■ **Goal of the exercise**
Transcribe the lines below verbatim, skipping the images.

■ **Data excerpt**
##############################

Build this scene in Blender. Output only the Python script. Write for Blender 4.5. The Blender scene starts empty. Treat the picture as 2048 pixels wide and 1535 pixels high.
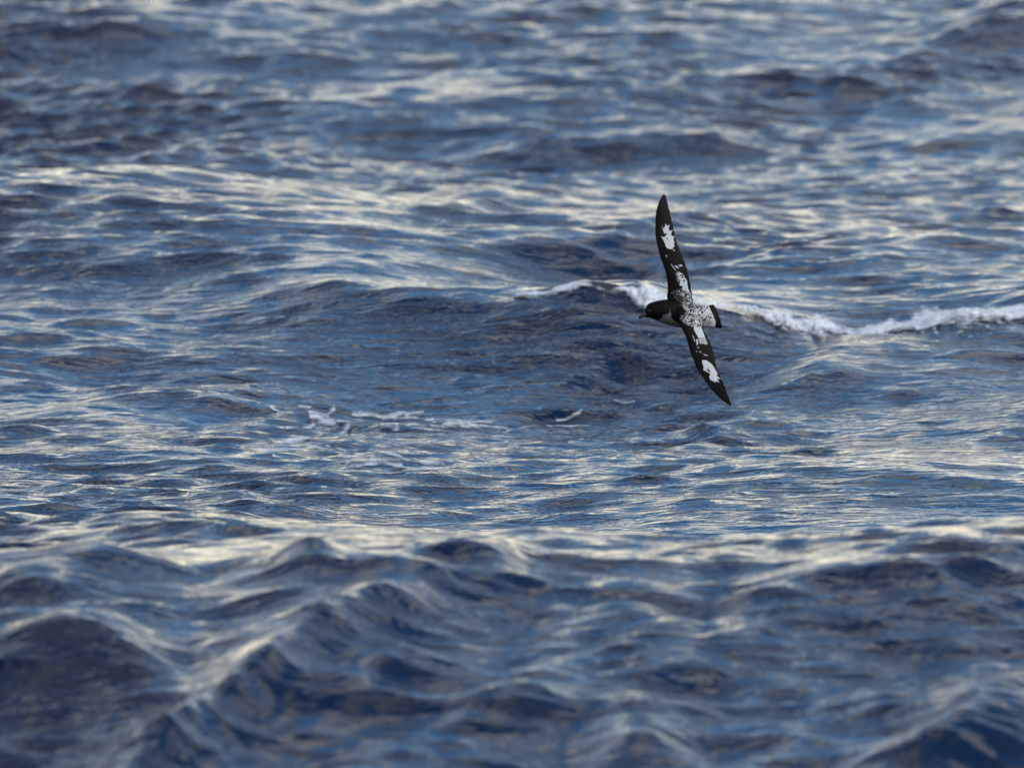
import bpy, math, random
import numpy as np
from mathutils import Vector, Matrix

R = math.radians
rng = np.random.default_rng(11)
random.seed(5)
scene = bpy.context.scene
col = scene.collection

# ------------------------------------------------------------------ camera
CAM_H = 4.8                       # lens height above mean sea level, metres
TILT = R(5.70)                    # looking slightly down
PX = 4.4e-5                       # tangent per photograph pixel (2048 wide)
cam_d = bpy.data.cameras.new('camera')
cam_d.sensor_width = 36.0
cam_d.lens = 36.0 / (2048 * PX)   # about 400 mm
cam_d.clip_start = 0.5
cam_d.clip_end = 20000
BIRD_DIST = 44.0
cam_d.dof.use_dof = True
cam_d.dof.focus_distance = 44.6
cam_d.dof.aperture_fstop = 4.6
cam = bpy.data.objects.new('camera', cam_d)
cam.location = (0, 0, CAM_H)
cam.rotation_euler = (R(90) - TILT, 0, 0)
col.objects.link(cam)
scene.camera = cam
FWD = np.array([0, math.cos(TILT), -math.sin(TILT)])
UP = np.array([0, math.sin(TILT), math.cos(TILT)])
RIGHT = np.array([1.0, 0, 0])

def ray(px, py):
    d = FWD + RIGHT * (px - 1024) * PX + UP * (767.5 - py) * PX
    return d

# ------------------------------------------------------------------ sky
SUN_EL, SUN_AZ = R(36), R(112)    # azimuth measured clockwise from the view direction (+Y)
world = bpy.data.worlds.new('World')
scene.world = world
world.use_nodes = True
nt = world.node_tree
nt.nodes.clear()
def N(tree, t, **kw):
    n = tree.nodes.new(t)
    for k, v in kw.items():
        setattr(n, k, v)
    return n
L = nt.links.new
out = N(nt, 'ShaderNodeOutputWorld')
bg = N(nt, 'ShaderNodeBackground'); bg.inputs['Strength'].default_value = 0.10
sky = N(nt, 'ShaderNodeTexSky', sky_type='NISHITA')
sky.sun_disc = False
sky.sun_elevation = SUN_EL
sky.sun_rotation = SUN_AZ
sky.air_density = 1.0; sky.dust_density = 0.4; sky.ozone_density = 4.0
tc = N(nt, 'ShaderNodeTexCoord')
sep = N(nt, 'ShaderNodeSeparateXYZ'); L(tc.outputs['Generated'], sep.inputs[0])
zc = N(nt, 'ShaderNodeMath', operation='MAXIMUM'); L(sep.outputs['Z'], zc.inputs[0]); zc.inputs[1].default_value = 0.0
za = N(nt, 'ShaderNodeMath', operation='ADD'); L(zc.outputs[0], za.inputs[0]); za.inputs[1].default_value = 0.16
dv = N(nt, 'ShaderNodeVectorMath', operation='DIVIDE')
comb = N(nt, 'ShaderNodeCombineXYZ')
for i in range(3): L(za.outputs[0], comb.inputs[i])
L(tc.outputs['Generated'], dv.inputs[0]); L(comb.outputs[0], dv.inputs[1])
flat = N(nt, 'ShaderNodeVectorMath', operation='MULTIPLY'); L(dv.outputs[0], flat.inputs[0]); flat.inputs[1].default_value = (1, 1, 0)
cn = N(nt, 'ShaderNodeTexNoise'); cn.inputs['Scale'].default_value = 2.1; cn.inputs['Detail'].default_value = 6; cn.inputs['Roughness'].default_value = 0.55
cn.inputs['Distortion'].default_value = 0.3
off = N(nt, 'ShaderNodeVectorMath', operation='ADD'); L(flat.outputs[0], off.inputs[0]); off.inputs[1].default_value = (11.2, 6.1, 0)
L(off.outputs[0], cn.inputs['Vector'])
cov = N(nt, 'ShaderNodeMapRange', interpolation_type='SMOOTHSTEP'); L(cn.outputs['Fac'], cov.inputs['Value'])
low = N(nt, 'ShaderNodeMapRange'); L(zc.outputs[0], low.inputs['Value'])      # broken cloud closes up towards the horizon
low.inputs['From Min'].default_value = 0.0; low.inputs['From Max'].default_value = 0.20; low.inputs['To Min'].default_value = 0.22; low.inputs['To Max'].default_value = 0.455
lowb = N(nt, 'ShaderNodeMath', operation='ADD'); L(low.outputs[0], lowb.inputs[0]); lowb.inputs[1].default_value = 0.25
L(low.outputs[0], cov.inputs['From Min']); L(lowb.outputs[0], cov.inputs['From Max'])
thick = N(nt, 'ShaderNodeMapRange'); L(cn.outputs['Fac'], thick.inputs['Value'])
thick.inputs['From Min'].default_value = 0.50; thick.inputs['From Max'].default_value = 0.72
lit = N(nt, 'ShaderNodeMapRange'); L(zc.outputs[0], lit.inputs['Value'])      # distant banks are seen on their sunlit sides, near ones from below
lit.inputs['From Max'].default_value = 0.20; lit.inputs['To Min'].default_value = 0.64; lit.inputs['To Max'].default_value = 0.50
litb = N(nt, 'ShaderNodeMath', operation='ADD'); L(lit.outputs[0], litb.inputs[0]); litb.inputs[1].default_value = 0.22
L(lit.outputs[0], thick.inputs['From Min']); L(litb.outputs[0], thick.inputs['From Max'])
ccol = N(nt, 'ShaderNodeMix', data_type='RGBA'); L(thick.outputs[0], ccol.inputs['Factor'])
ccol.inputs['A'].default_value = (12.4, 10.9, 7.9, 1)      # thin sunlit cloud
ccol.inputs['B'].default_value = (6.2, 6.3, 6.0, 1)      # thick grey cloud
mix = N(nt, 'ShaderNodeMix', data_type='RGBA'); L(cov.outputs[0], mix.inputs['Factor'])
hs = N(nt, 'ShaderNodeHueSaturation'); hs.inputs['Hue'].default_value = 0.498; hs.inputs['Saturation'].default_value = 1.22; L(sky.outputs[0], hs.inputs['Color'])
L(hs.outputs[0], mix.inputs['A']); L(ccol.outputs['Result'], mix.inputs['B'])
L(mix.outputs['Result'], bg.inputs['Color']); L(bg.outputs[0], out.inputs[0])

# ------------------------------------------------------------------ sun
sl = bpy.data.lights.new('sun', 'SUN')
sl.energy = 0.8; sl.angle = R(14); sl.color = (1.0, 0.93, 0.82)
so = bpy.data.objects.new('sun', sl)
sd = Vector((math.sin(SUN_AZ) * math.cos(SUN_EL), math.cos(SUN_AZ) * math.cos(SUN_EL), math.sin(SUN_EL)))
so.rotation_euler = sd.to_track_quat('Z', 'Y').to_euler()
so.location = sd * 60
col.objects.link(so)

vs = scene.view_settings
vs.view_transform = 'Standard'; vs.look = 'None'; vs.gamma = 1.0; vs.use_curve_mapping = False
vs.exposure = 1.0
scene.render.engine = 'CYCLES'

# ------------------------------------------------------------------ helpers
def tag(o, label=None, cat=None, group=None, kind=None):
    if label: o['label'] = label
    if cat: o['category'] = cat
    if group: o['group'] = group
    if kind: o['kind'] = kind
    return o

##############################

■ **Expected answer**
Build this scene in Blender. Output only the Python script. Write for Blender 4.5. The Blender scene starts empty. Treat the picture as 2048 pixels wide and 1535 pixels high.
import bpy, math, random
import numpy as np
from mathutils import Vector, Matrix

R = math.radians
rng = np.random.default_rng(11)
random.seed(5)
scene = bpy.context.scene
col = scene.collection

# ------------------------------------------------------------------ camera
CAM_H = 4.8                       # lens height above mean sea level, metres
TILT = R(5.70)                    # looking slightly down
PX = 4.4e-5                       # tangent per photograph pixel (2048 wide)
cam_d = bpy.data.cameras.new('camera')
cam_d.sensor_width = 36.0
cam_d.lens = 36.0 / (2048 * PX)   # about 400 mm
cam_d.clip_start = 0.5
cam_d.clip_end = 20000
BIRD_DIST = 44.0
cam_d.dof.use_dof = True
cam_d.dof.focus_distance = 44.6
cam_d.dof.aperture_fstop = 4.6
cam = bpy.data.objects.new('camera', cam_d)
cam.location = (0, 0, CAM_H)
cam.rotation_euler = (R(90) - TILT, 0, 0)
col.objects.link(cam)
scene.camera = cam
FWD = np.array([0, math.cos(TILT), -math.sin(TILT)])
UP = np.array([0, math.sin(TILT), math.cos(TILT)])
RIGHT = np.array([1.0, 0, 0])

def ray(px, py):
    d = FWD + RIGHT * (px - 1024) * PX + UP * (767.5 - py) * PX
    return d

# ------------------------------------------------------------------ sky
SUN_EL, SUN_AZ = R(36), R(112)    # azimuth measured clockwise from the view direction (+Y)
world = bpy.data.worlds.new('World')
scene.world = world
world.use_nodes = True
nt = world.node_tree
nt.nodes.clear()
def N(tree, t, **kw):
    n = tree.nodes.new(t)
    for k, v in kw.items():
        setattr(n, k, v)
    return n
L = nt.links.new
out = N(nt, 'ShaderNodeOutputWorld')
bg = N(nt, 'ShaderNodeBackground'); bg.inputs['Strength'].default_value = 0.10
sky = N(nt, 'ShaderNodeTexSky', sky_type='NISHITA')
sky.sun_disc = False
sky.sun_elevation = SUN_EL
sky.sun_rotation = SUN_AZ
sky.air_density = 1.0; sky.dust_density = 0.4; sky.ozone_density = 4.0
tc = N(nt, 'ShaderNodeTexCoord')
sep = N(nt, 'ShaderNodeSeparateXYZ'); L(tc.outputs['Generated'], sep.inputs[0])
zc = N(nt, 'ShaderNodeMath', operation='MAXIMUM'); L(sep.outputs['Z'], zc.inputs[0]); zc.inputs[1].default_value = 0.0
za = N(nt, 'ShaderNodeMath', operation='ADD'); L(zc.outputs[0], za.inputs[0]); za.inputs[1].default_value = 0.16
dv = N(nt, 'ShaderNodeVectorMath', operation='DIVIDE')
comb = N(nt, 'ShaderNodeCombineXYZ')
for i in range(3): L(za.outputs[0], comb.inputs[i])
L(tc.outputs['Generated'], dv.inputs[0]); L(comb.outputs[0], dv.inputs[1])
flat = N(nt, 'ShaderNodeVectorMath', operation='MULTIPLY'); L(dv.outputs[0], flat.inputs[0]); flat.inputs[1].default_value = (1, 1, 0)
cn = N(nt, 'ShaderNodeTexNoise'); cn.inputs['Scale'].default_value = 2.1; cn.inputs['Detail'].default_value = 6; cn.inputs['Roughness'].default_value = 0.55
cn.inputs['Distortion'].default_value = 0.3
off = N(nt, 'ShaderNodeVectorMath', operation='ADD'); L(flat.outputs[0], off.inputs[0]); off.inputs[1].default_value = (11.2, 6.1, 0)
L(off.outputs[0], cn.inputs['Vector'])
cov = N(nt, 'ShaderNodeMapRange', interpolation_type='SMOOTHSTEP'); L(cn.outputs['Fac'], cov.inputs['Value'])
low = N(nt, 'ShaderNodeMapRange'); L(zc.outputs[0], low.inputs['Value'])      # broken cloud closes up towards the horizon
low.inputs['From Min'].default_value = 0.0; low.inputs['From Max'].default_value = 0.20; low.inputs['To Min'].default_value = 0.22; low.inputs['To Max'].default_value = 0.455
lowb = N(nt, 'ShaderNodeMath', operation='ADD'); L(low.outputs[0], lowb.inputs[0]); lowb.inputs[1].default_value = 0.25
L(low.outputs[0], cov.inputs['From Min']); L(lowb.outputs[0], cov.inputs['From Max'])
thick = N(nt, 'ShaderNodeMapRange'); L(cn.outputs['Fac'], thick.inputs['Value'])
thick.inputs['From Min'].default_value = 0.50; thick.inputs['From Max'].default_value = 0.72
lit = N(nt, 'ShaderNodeMapRange'); L(zc.outputs[0], lit.inputs['Value'])      # distant banks are seen on their sunlit sides, near ones from below
lit.inputs['From Max'].default_value = 0.20; lit.inputs['To Min'].default_value = 0.64; lit.inputs['To Max'].default_value = 0.50
litb = N(nt, 'ShaderNodeMath', operation='ADD'); L(lit.outputs[0], litb.inputs[0]); litb.inputs[1].default_value = 0.22
L(lit.outputs[0], thick.inputs['From Min']); L(litb.outputs[0], thick.inputs['From Max'])
ccol = N(nt, 'ShaderNodeMix', data_type='RGBA'); L(thick.outputs[0], ccol.inputs['Factor'])
ccol.inputs['A'].default_value = (12.4, 10.9, 7.9, 1)      # thin sunlit cloud
ccol.inputs['B'].default_value = (6.2, 6.3, 6.0, 1)      # thick grey cloud
mix = N(nt, 'ShaderNodeMix', data_type='RGBA'); L(cov.outputs[0], mix.inputs['Factor'])
hs = N(nt, 'ShaderNodeHueSaturation'); hs.inputs['Hue'].default_value = 0.498; hs.inputs['Saturation'].default_value = 1.22; L(sky.outputs[0], hs.inputs['Color'])
L(hs.outputs[0], mix.inputs['A']); L(ccol.outputs['Result'], mix.inputs['B'])
L(mix.outputs['Result'], bg.inputs['Color']); L(bg.outputs[0], out.inputs[0])

# ------------------------------------------------------------------ sun
sl = bpy.data.lights.new('sun', 'SUN')
sl.energy = 0.8; sl.angle = R(14); sl.color = (1.0, 0.93, 0.82)
so = bpy.data.objects.new('sun', sl)
sd = Vector((math.sin(SUN_AZ) * math.cos(SUN_EL), math.cos(SUN_AZ) * math.cos(SUN_EL), math.sin(SUN_EL)))
so.rotation_euler = sd.to_track_quat('Z', 'Y').to_euler()
so.location = sd * 60
col.objects.link(so)

vs = scene.view_settings
vs.view_transform = 'Standard'; vs.look = 'None'; vs.gamma = 1.0; vs.use_curve_mapping = False
vs.exposure = 1.0
scene.render.engine = 'CYCLES'

# ------------------------------------------------------------------ helpers
def tag(o, label=None, cat=None, group=None, kind=None):
    if label: o['label'] = label
    if cat: o['category'] = cat
    if group: o['group'] = group
    if kind: o['kind'] = kind
    return o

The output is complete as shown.